I was heading up to the airport in Madras.  It was a session I’d looked forward to.  I was in the front seat of a PA12 “Super Cruiser” giving dual on back seat flying to the owner, a talented guy who was once a primary student of mine.  The warbirds of the Erickson Aircraft Collection were taxiing out.  Let’s see, there was a P51, a B25, a Douglas SBD and an F4U Corsair as well as some others.  We heard them on the radio as we approached and decided that we’d just hang out on the dead side of the pattern so that they could get out without delay.  After all, they burn a helluvalot more fuel than we do

Approaching the pattern at Madras.


and they also had the added issue of forming up once they’d all taken off.
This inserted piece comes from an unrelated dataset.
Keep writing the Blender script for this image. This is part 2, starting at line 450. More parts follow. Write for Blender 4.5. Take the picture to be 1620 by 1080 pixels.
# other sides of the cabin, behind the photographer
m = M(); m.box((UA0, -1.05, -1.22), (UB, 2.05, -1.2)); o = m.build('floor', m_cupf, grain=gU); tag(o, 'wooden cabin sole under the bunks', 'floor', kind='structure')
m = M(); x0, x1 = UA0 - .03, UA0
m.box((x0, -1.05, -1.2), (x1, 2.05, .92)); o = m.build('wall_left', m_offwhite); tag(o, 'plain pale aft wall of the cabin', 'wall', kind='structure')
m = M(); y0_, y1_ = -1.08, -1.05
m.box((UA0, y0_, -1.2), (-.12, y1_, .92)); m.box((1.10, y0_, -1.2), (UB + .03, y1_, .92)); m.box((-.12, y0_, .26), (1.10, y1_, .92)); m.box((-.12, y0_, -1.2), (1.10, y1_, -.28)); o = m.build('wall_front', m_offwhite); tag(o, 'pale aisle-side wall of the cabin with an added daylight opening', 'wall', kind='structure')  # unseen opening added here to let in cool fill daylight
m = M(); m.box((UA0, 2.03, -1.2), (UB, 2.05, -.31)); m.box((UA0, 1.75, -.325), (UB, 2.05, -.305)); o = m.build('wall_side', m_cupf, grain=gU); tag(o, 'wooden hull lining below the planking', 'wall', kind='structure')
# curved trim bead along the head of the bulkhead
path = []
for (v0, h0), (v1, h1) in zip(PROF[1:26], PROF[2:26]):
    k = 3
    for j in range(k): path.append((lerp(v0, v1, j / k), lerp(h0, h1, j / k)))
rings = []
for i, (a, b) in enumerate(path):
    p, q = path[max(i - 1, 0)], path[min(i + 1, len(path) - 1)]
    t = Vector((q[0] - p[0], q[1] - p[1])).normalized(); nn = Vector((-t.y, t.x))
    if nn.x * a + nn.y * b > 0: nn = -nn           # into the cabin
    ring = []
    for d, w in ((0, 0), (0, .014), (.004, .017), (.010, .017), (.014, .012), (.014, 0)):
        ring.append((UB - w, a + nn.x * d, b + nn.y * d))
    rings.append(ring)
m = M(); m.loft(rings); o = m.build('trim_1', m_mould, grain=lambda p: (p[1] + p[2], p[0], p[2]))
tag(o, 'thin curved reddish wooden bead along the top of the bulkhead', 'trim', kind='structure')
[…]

I don’t think that what we were doing was particularly smart or polite… it just made sense.  Maybe that’s why both Jim and I had so much trouble understanding the actions of a 172 which continued to stay in the pattern for the active runway and cause the fuel-guzzling warbirds to wait until he was out of their way… several times.  I think the guy is a relatively low-time pilot, but is that really the issue?  I’m reminded of the time that a warbird pilot once taxied in front of the crowd while I was performing my comedy act several years ago.  His explanation was “I don’t like the duck act”.  So it seemed to him perfectly okay that one guy could ruin an act enjoyed by thousands.  Seems to me that common courtesy would indicate that a pilot in a plane like that 172 at Madras  would simply get the hell out of the way and let those guys go.  But no, he just stayed in the pattern and made each warbird wait while he droned around his pattern.  At one point, Jim said that he could tell the irritation on the part of the warbird pilots.  He heard it in their voices on the radio.  I think I might have heard it too.  But not one of those guys ever said a word.  They never asked for any breaks from the rude one.  They simply waited and put up with his rudeness.

Did you notice the title of this little “rantlett”?  We so often think of situational awareness as the knowledge of our aircraft’s amount of exposure or navigational situation or a myriad of other details.  But don’t you think that perhaps that situational awareness ought to extend to how our actions are affecting someone else?  I sure do.